Der kämpferische Anwalt
Aber auch die Verwicklungen des Rassismus in den Südstaaten beleuchtet Grimme Stunden auf den zweiten Blick durchaus sehr überzeugend. So erzählt Autorin Cep etwa in vielen Details über das politische Engagement von Tom Radney, das seiner Anwaltstätigkeit vorausging. Und die Strategie, mit der Konkurrenten (rassistische Southern Democrats) den engagierten Bürgerrechtler klein hielten, ist so einfach wie genial und wurde sicher nicht nur in diesem Fall angewandt: Man stellt einen dritten Strohmann auf, der den liberalen Kandidaten in die Stichwahl zwingt und versucht gar nicht erst, ihm Stimmen in schwarz dominierten Stadt- und Landesteilen abspenstig zu machen. Genau diese schwarzen Stimmen benutzt man dann im zweiten Wahlgang, um seinen weißen Sympathisanten Angst zu machen: Seht her, das ist der N-Wort Kandidat!

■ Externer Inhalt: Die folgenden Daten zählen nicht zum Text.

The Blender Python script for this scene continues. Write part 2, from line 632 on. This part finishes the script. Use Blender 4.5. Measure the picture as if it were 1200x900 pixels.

Und das funktionierte wohl richtig gut, auch bei weißen Wählerinnen und Wählern, die sich selbst als antirassistisch bezeichnet hätten. Als Anwalt im Fall der Ermordung des Pfarrers bemüht sich Radney dann sogar selbst, eine komplett weiße Jury zusammengestellt zu bekommen, weil er auf die weißen Ängste vor dem schwarzen „Voodoo Pfarrer“ baut. (Man muss, glaube ich, nicht dazu sagen, dass es keine Beweise für Voodoo- Praktiken im Haus des Pfarrers gab. Der war einfach ein geschickter Spieler mit Versicherungspolicen und höchstwahrscheinlich ein sechsfacher Mörder).
Die Autorin der „Nachtigall“
Auch wenn Harper Lee im Prozess eigentlich keine Rolle spielte, ist das letzte Drittel des Buches eine lesenswerte Biografie der Autorin, die wie wenige andere hinter ihr Werk zurückgetreten ist. Die verschiedenen Stationen ihrer Freundschaft mit Truman Capote berühren, ebenso wie ihr kompliziertes Verhältnis zu ihrem einzigen Roman.
Also insgesamt eine klare Leseempfehlung. Dieses Buch wird im Verlauf immer fesselnder.
Obwohl natürlich etwas Wehmut bleibt: Man wünscht sich, Lee hätte den Roman doch geschrieben, den sie zum Thema geplant hatte. Aber was will man machen… Vielleicht schreibt Cep ihn ja.